Hablar de Alejandro Ganzábal es hablar de prácticamente un desconocido cuando, sin embargo, su vida (Yurreta, Vizcaya, 1840 -Logroño, 1906) está ligada a los grandes acontecimientos en La Rioja del siglo XIX. Llegó como cantero a Logroño con motivo de la construcción de la línea férrea de Castejón a Miranda y terminó sus días como maestro de obras, entre las cuales le encomendaron la construcción de las murallas provisionales de la tercera guerra carlista (1872-1876).
El nombre de Ganzábal, muy ligado a todo lo que tuviese que ver con trabajos de cantería en la ciudad en aquellos años, como la construcción de los diferentes puentes sobre el Ebro, también lo está a tragedias tales como el hundimiento de la barcaza que transportaba a soldados de una orilla a otra del río en 1880 o la del descarrilamiento del tren en Torremontalbo en 1903, donde no dudó en encabezar la ayuda. Un personaje, en definitiva, cuya vida y obra serviría para vertebrar el relato histórico del Logroño en blanco y negro y que, sin embargo, sale a la luz casi por casualidad y de la peor manera posible. Y es que si su casa en vida, la que en su día llegó a ser la única casa al otro lado del puente de Piedra, se alza como ruina del pasado capitalino abandonada y condenada al olvido (ahora ya derribada, pues esta columna salió originalmente publicada en Diario LA RIOJA el pasado 2 de noviembre); su casa en muerte, es decir, su panteón, amenaza derrumbe en el corazón del camposanto logroñés.

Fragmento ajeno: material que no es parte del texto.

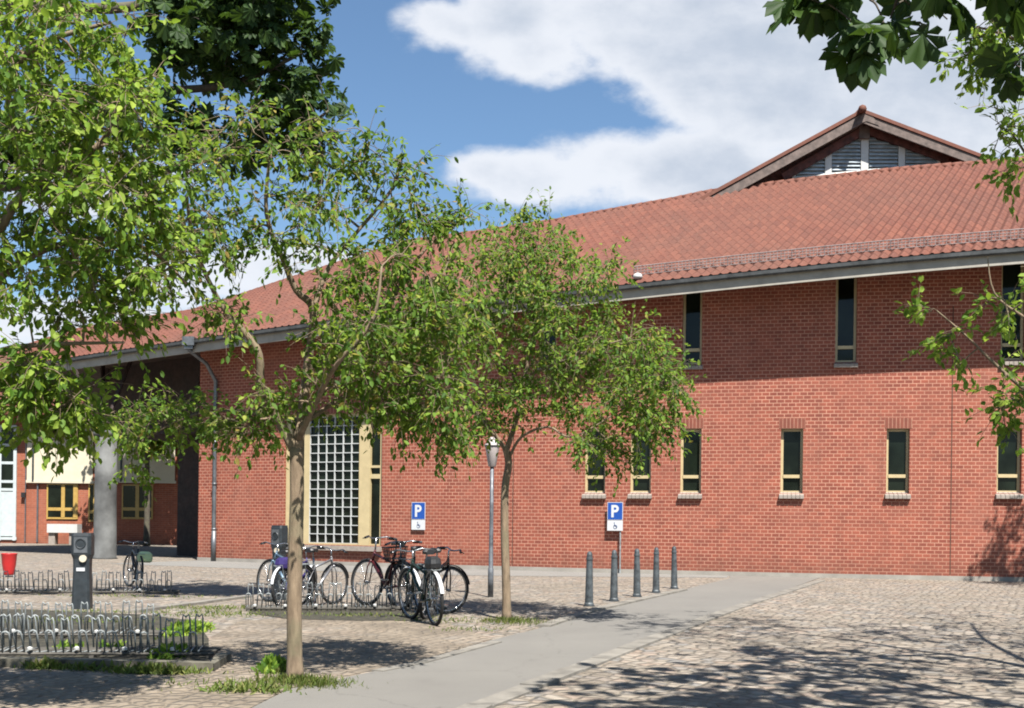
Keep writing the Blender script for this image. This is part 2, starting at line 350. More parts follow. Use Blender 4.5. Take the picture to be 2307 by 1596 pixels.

Que su lápida esté tapada por tablones de obra y su tumba llena de sacos de arena y cemento puede llegar a tener su gracia tratándose de un constructor. O no. Justo al lado, el doctor Zubía, el que fuera su amigo y al que levantó un panteón gemelo, se ve condenado a la misma segunda muerte. Él también vio desde allí arriba peligrar su ‘casa’ en vida, el Instituto Sagasta… e incluso su obra, su colección científica. E igual lo de la glorieta y el busto ni le compensa.